Neusser Woche Zog-Zog-Versammlung Der freie Bürger demonstriert seine Freiheit

Neuss · Ratsherren dürfen zuschauen, wenn Bürger bei "Zog-Zog" Basisdemokratie proben. Schade nur, dass viele diese Gesellschaftskunde schwänzen.

Wer nur darauf achtet, was am Ende herauskommt, der wird die Bürgerversammlung als überflüssig erachten. Alljährlich kommen ein paar hundert Männer zusammen, um über eine Frage zu entscheiden, deren Antwort feststeht: In sechs Wochen wird Schützenfest gefeiert. Zog-Zog!

Wofür also der ganze Aufwand an einem Samstagabend im Sommer, den ein jeder auch trefflich mit seiner Familie beim Grillen im Garten oder mit Freunden beim Bier auf der Terrasse seines Lieblingslokals verbringen könnte? Schnell werden einige darauf verweisen, dass die Zog-Zog-Versammlung Tradition sei und die Satzung des Bürger-Schützen-Vereins die Abstimmung vorschreibe. Doch Tradition ist kein Selbstzweck, sie verlangt nach Inhalt, um nicht zum bloßen Ritual, zur Folklore zu verkommen.

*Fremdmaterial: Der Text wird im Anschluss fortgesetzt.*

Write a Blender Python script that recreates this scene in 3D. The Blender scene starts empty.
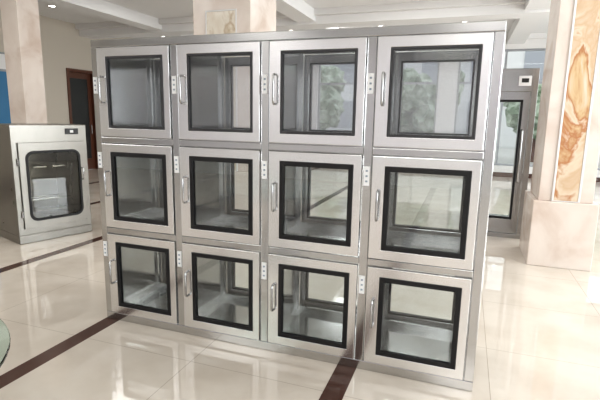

Was also ist die Botschaft der Bürgerversammlung, die vor Wochenfrist bereits zum 173. Mal in Neuss stattfand? Wenn mit dem Zog-Zog-Ruf in der Stadthalle aus Bürgern Schützen werden, dann ist das Ausdruck des freien Willens dieser Neusser, sich als Schütze in den Dienst der Stadt und ihrer Gesellschaft zu stellen. Im Kern ist es eine kraftvolle Demonstration von Freiheit und (Basis-)Demokratie. Es sind eben nicht Bürgermeister und Stadtrat - also die "Obrigkeit" -, die anordnen (können), dass Ende August Schützenfest zu feiern ist. Die Bürgerversammlung führt das eindrucksvoll vor Augen: Stadtväter sind aufgefordert, sich anzuschauen, wie Neusser Männer über ihr Schützendasein selbst entscheiden.

Vor diesem gesellschaftlichen Hintergrund ist es schade, dass nur acht Ratsherren - davon Bürgermeister Breuer, sein "Vize" Schümann, Präsident Nickel, Komiteemitglied Flecken in offizieller Funktion - auf der Stadthallen-Bühne erlebten, wie freie Neusser ihre freie Entscheidung trafen. Bei allem Verständnis für die Ferienzeit: Bürger und Bürgersinn haben mehr Respekt ihrer Bürgervertreter verdient.